I have an “everything” Linux server currently running Slackware 15. Sometimes I need to create users in /etc/passwd for some particular use case, but both my Postfix and Dovecot authenticate against /etc/passwd to grant access.

It took a long time to figure out how to get that done. Finally I did it:

Postfix

Edit /etc/postfix/master.cf; comment out the original smtpd_recipient_restrictions and smtpd_relay_restrictions; and add new ones like this:

smtps     inet  n       -       n       -       -       smtpd
  -o syslog_name=postfix/smtps
  -o smtpd_tls_wrappermode=yes
  -o smtpd_sasl_auth_enable=yes
  -o smtpd_reject_unlisted_recipient=no
  -o smtpd_client_restrictions=$mua_client_restrictions
  -o smtpd_helo_restrictions=$mua_helo_restrictions
  -o smtpd_sender_restrictions=$mua_sender_restrictions
  -o milter_macro_daemon_name=ORIGINATING
  -o smtpd_recipient_restrictions=
  -o smtpd_relay_restrictions=$mua_relay_restrictions
#  -o smtpd_recipient_restrictions=
#  -o smtpd_relay_restrictions=permit_sasl_authenticated,reject

Then edit /etc/postifx/main.cf and add this line:

# I made up the "mua_relay_restrictions" key, used in master.cf
mua_relay_restrictions = check_sender_access regexp:/etc/postfix/sender_access, permit_sasl_authenticated, reject

Create /etc/postfix/sender_access with a regular expression to match the usernames to block:

/ops145/ REJECT

Don’t forget to do this after creating/changing sender_access:

postmap sender_access

If the changes work: this is what you get in the maillog when an unauthorized user attempts to send email:

Mar 15 02:45:02 littlesvr postfix/smtps/smtpd[2314]: NOQUEUE: reject: RCPT from unknown[84.239.27.157]: 554 5.7.1 ops145_asmith15@littlesvr.ca: Sender address rejected: Access denied; from=ops145_asmith15@littlesvr.ca to=external@domain.edited.out proto=ESMTP helo=<[10.6.18.78]>

Great!
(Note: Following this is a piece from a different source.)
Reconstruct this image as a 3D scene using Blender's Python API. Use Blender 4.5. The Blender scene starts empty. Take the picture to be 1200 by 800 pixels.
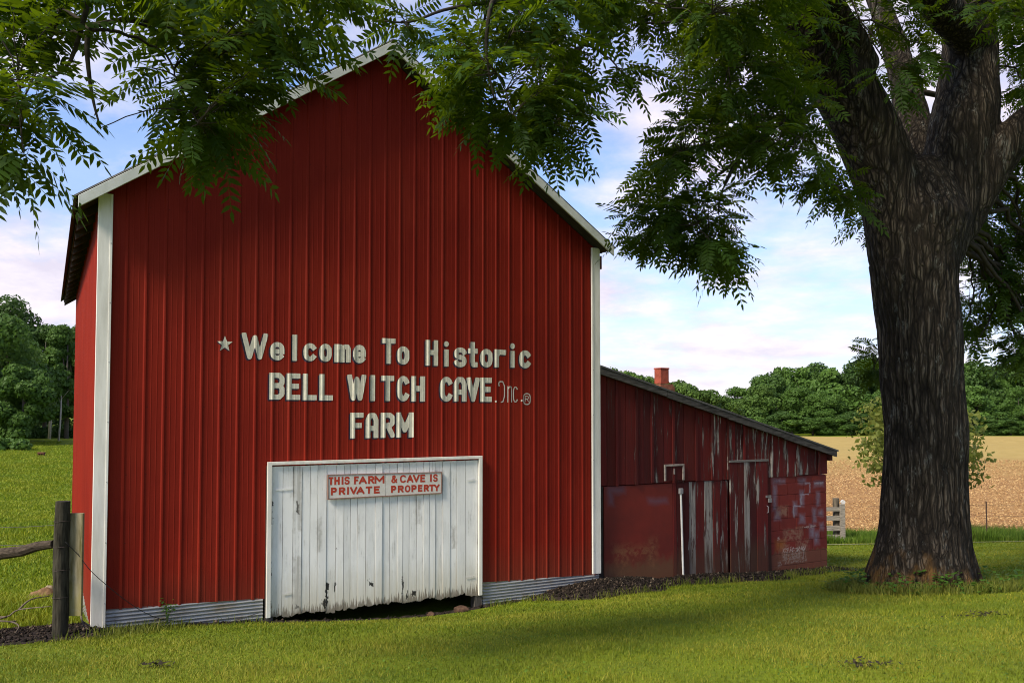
import bpy, bmesh, math, random
import numpy as np
from mathutils import Vector, Matrix
from mathutils.geometry import delaunay_2d_cdt

R = math.radians
rng = np.random.default_rng(7)
random.seed(7)
scn = bpy.context.scene
COL = scn.collection

# ------------------------------------------------------------------ camera
F_PX, AXIS_Y, PITCH, CAM_Z = 990.0, 441.0, R(2.24), 2.5
cam_d = bpy.data.cameras.new('camera')
cam = bpy.data.objects.new('camera', cam_d)
COL.objects.link(cam)
cam.location = (0, 0, CAM_Z)
cam.rotation_euler = (R(90) + PITCH, 0, 0)
cam_d.sensor_width = 36
cam_d.lens = F_PX / 1200 * 36
cam_d.shift_y = (AXIS_Y - 400) / 1200
cam_d.clip_start = 0.05
cam_d.clip_end = 3000
scn.camera = cam

# ------------------------------------------------------------------ light
SUN_AZ = (-0.73, -0.68)          # horizontal direction towards the sun (left, behind the camera)
SUN_EL = R(44)
sun_dir = Vector((SUN_AZ[0], SUN_AZ[1], 0)).normalized() * math.cos(SUN_EL) + Vector((0, 0, math.sin(SUN_EL)))
sd = bpy.data.lights.new('sun', 'SUN')
sd.energy = 4.8
sd.angle = R(16)
sd.color = (1.0, 0.90, 0.74)
so = bpy.data.objects.new('sun', sd)
so.rotation_euler = (-sun_dir).to_track_quat('-Z', 'Y').to_euler()
so.location = (0, 0, 60)
COL.objects.link(so)

world = bpy.data.worlds.new('World')
scn.world = world
world.use_nodes = True
wt = world.node_tree
wt.nodes.clear()


def wn(t, **k):
    n = wt.nodes.new(t)
    for a, b in k.items():
        setattr(n, a, b)
    return n


def wl(a, b):
    wt.links.new(a, b)


sky = wn('ShaderNodeTexSky', sky_type='NISHITA', sun_disc=False, sun_elevation=SUN_EL,
         sun_rotation=math.atan2(SUN_AZ[0], SUN_AZ[1]), air_density=1.0, dust_density=0.6, ozone_density=1.5)
tc = wn('ShaderNodeTexCoord')
sep = wn('ShaderNodeSeparateXYZ')
wl(tc.outputs['Generated'], sep.inputs[0])


def wmath(op, a, b=0.0):
    n = wn('ShaderNodeMath', operation=op)
    for i, v in enumerate((a, b)):
        if isinstance(v, (int, float)):
            n.inputs[i].default_value = v
        else:
            wl(v, n.inputs[i])
    return n.outputs[0]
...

Now Dovecot needs work too, since its users authenticate differently.

References:

Dovecot

This one was much easier to figure out, but it’s not a wildcard solution, I have to blacklist each user explicitly.

Edit /etc/dovecot/conf.d/10-auth.conf and comment out !include auth-deny.conf.ext

Note that auth-deny.conf.ext uses /etc/dovecot/deny-users

Create /etc/dovecot/deny-users with one blocked username per line. E.g.:

ops145_asmith15

After that the user will simply not be able to authenticate when connecting to the IMAP service. Strangely Dovecot doesn’t put anything in the maillog when this failed authentication happens.